* Gold slips almost 3 pct as firm dollar triggers selling
* Silver falls just under 5 pct in gold's wake
* Investors eye Fed decision on interest rates due Wednesday
(Releads with price fall, comment, updates prices)
By Raissa Kasolowsky
LONDON, June 23 (Reuters) - Gold fell nearly 3 percent in Europe on Monday as the dollar firmed against the euro and as oil prices slipped temporarily, triggering a bout of selling.
However, a resurgence in physical demand after gold dipped below $880 an ounce put a floor in prices.
At 1403 GMT gold was trading at $881.80/882.80 an ounce, against $901.35/902.75 late in New York on Friday. Earlier it touched a low of $877.00.
Silver also fell in gold's wake, sliding almost 5 pct to a session low of $16.56 an ounce. It later recovered to trade at $16.73/16.78 against $17.36/17.43.

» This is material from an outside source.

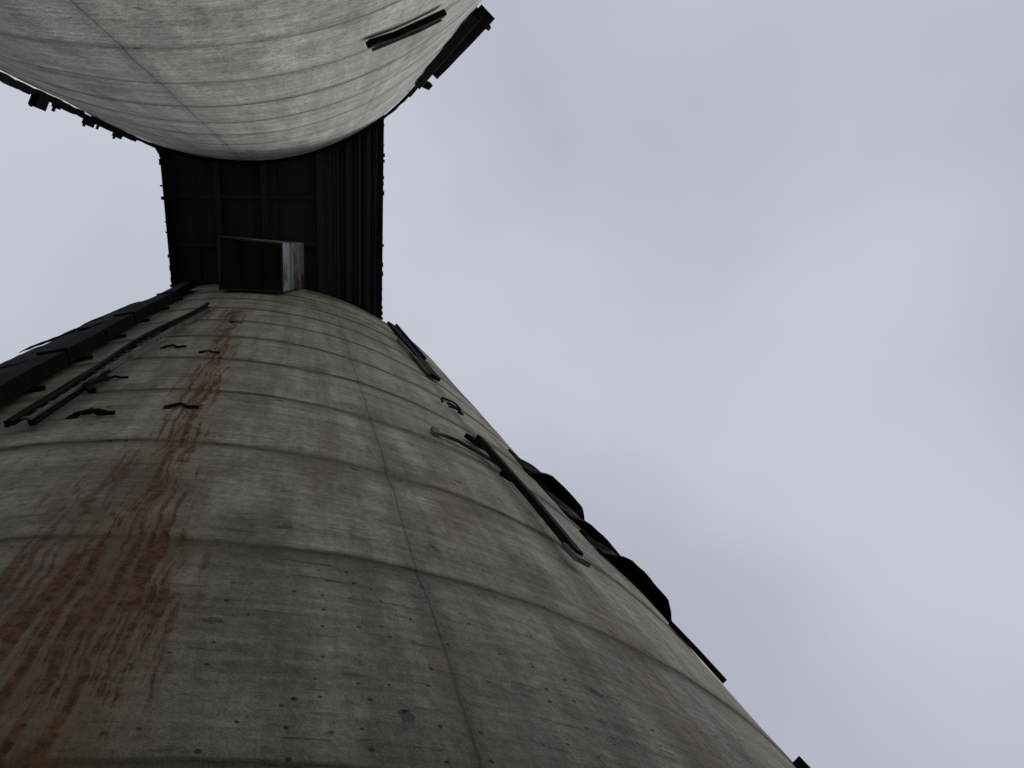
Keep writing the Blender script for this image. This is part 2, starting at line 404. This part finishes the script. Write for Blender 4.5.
for fx in (.34,.68):
    x=-2.3+1.6*fx
    box('gate_rib',x-.02,x+.02,.60,1.78,zb+.02,zb+.055,M_black,H)
for t in (.3,.62,.9):
    a=[Vector(Vo[1]).lerp(Vector(Vo[5]),t),Vector(Vo[2]).lerp(Vector(Vo[6]),t)]
    V=[a[0]+Vector((.002,0,-.03)),a[1]+Vector((.002,0,-.03)),a[1]+Vector((.05,0,0)),a[0]+Vector((.05,0,0)),a[0]+Vector((.002,0,.03)),a[1]+Vector((.002,0,.03))]
    mkmesh('stiffener',V,[(0,1,2,3),(3,2,5,4)],M_panel,H)

# ------------------------------------------------------------ ground
m,N,b=newmat('packed_dirt')
g=N.n('ShaderNodeNewGeometry').outputs['Position']
a=N.noise(g,.3,4,.6); f=N.noise(g,9,3,.7)
c=N.mix(N.ss(a,.35,.65),(.13,.12,.10,1),(.22,.205,.18,1)); c=N.mix(N.ss(f,.5,.7),c,(.28,.27,.25,1))
N.set(b.inputs['Base Color'],c); b.inputs['Roughness'].default_value=.95
mkmesh('ground',[(-1500,-1500,0),(1500,-1500,0),(1500,1500,0),(-1500,1500,0)],[(0,1,2,3)],m)

# ------------------------------------------------------------ sky & sun
SUN_EL,SUN_AZ=R_(42),R_(38)   # azimuth from +X toward +Y
w=bpy.data.worlds.new('World'); bpy.context.scene.world=w; w.use_nodes=True
N=NT(w.node_tree); bg=w.node_tree.nodes['Background']
sky=N.n('ShaderNodeTexSky',sky_type='NISHITA'); sky.sun_disc=False; sky.sun_elevation=SUN_EL; sky.sun_rotation=R_(90)-SUN_AZ
sky.air_density=1.0; sky.dust_density=.5
tc=N.n('ShaderNodeTexCoord').outputs['Generated']
mp=N.n('ShaderNodeMapping',{0:tc}); mp.inputs['Location'].default_value=(3.1,.7,1.9); mp.inputs['Scale'].default_value=(1,1,.6)
n1=N.noise(mp.outputs[0],2.6,3,.45,0,'3D'); n2=N.noise(mp.outputs[0],1.3,1,.5,0,'3D')
f=N.add(N.mul(n1,.45),N.mul(n2,.55))
cl=N.mix(N.ss(f,.34,.66),(4.35,4.56,5.35,1),(5.75,6.0,6.85,1))
mixed=N.mix(.97,sky.outputs[0],cl)
N.set(bg.inputs[0],mixed); bg.inputs[1].default_value=.1
L=bpy.data.lights.new('sun','SUN'); L.energy=1.5; L.angle=R_(30); L.color=(1,.97,.92)
lo=bpy.data.objects.new('sun',L); col.objects.link(lo)
d=Vector((math.cos(SUN_EL)*math.cos(SUN_AZ),math.cos(SUN_EL)*math.sin(SUN_AZ),math.sin(SUN_EL)))
lo.rotation_euler=d.to_track_quat('Z','Y').to_euler(); lo.location=d*60

# ------------------------------------------------------------ camera (standing between the silos, looking up)
F=770.0
u=Vector((-205,164,-F)).normalized(); X=(Vector((1,0,0))-u.x*u).normalized(); Y=u.cross(X)
c=bpy.data.cameras.new('camera'); co=bpy.data.objects.new('camera',c); col.objects.link(co)
c.sensor_width=36; c.lens=F/1024*36; c.clip_start=.05; c.clip_end=6000
co.matrix_world=Matrix.Translation((0,0,1.6))@Matrix((X,Y,u)).to_4x4()
sc=bpy.context.scene; sc.camera=co
sc.view_settings.view_transform='Standard'; sc.view_settings.look='None'; sc.view_settings.exposure=0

"The most obvious driver of the day is that the euro has collapsed," said JP Morgan analyst Michael Jansen.
The dollar rallied on expectations the U.S. Federal Reserve will take a more hawkish line on interest rates later this week at a meeting in which it is widely expected to leave rates unchanged at 2 percent.
Meanwhile the euro fell sharply against the U.S. currency after soft European economic data earlier on Monday which showed a contraction in manufacturing and services activity in the euro zone.
A stronger dollar typically weighs on gold, as it is bought as a hedge against weakness in the U.S. currency. A stronger greenback also makes dollar-priced gold more expensive for holders of other currencies.
However, traders said interest in gold from physical buyers, who have been discouraged by high and volatile prices in recent months, has supported the market.
"We ran into some good physical interest in the high $870s," said Simon Weeks, director of precious metals at the Bank of Nova Scotia. "That has stopped the rot."
The market is now turning its attention to the U.S. Federal Open Market Committee's two-day rate-setting meeting, which starts on Tuesday.
The FOMC is widely expected to leave rates on hold at 2 percent, but is seen sharpening its rhetoric on inflation in its accompanying statement.
Both its decision and its post-decision statement could have a significant impact on the dollar, and therefore on gold.
Any suggestion that a rate hike may be forthcoming later this year could help the currency.
Among other precious metals, spot platinum slipped to $2,033.50/2,053.50 an ounce from $2,048.50/2,068.50 late in New York.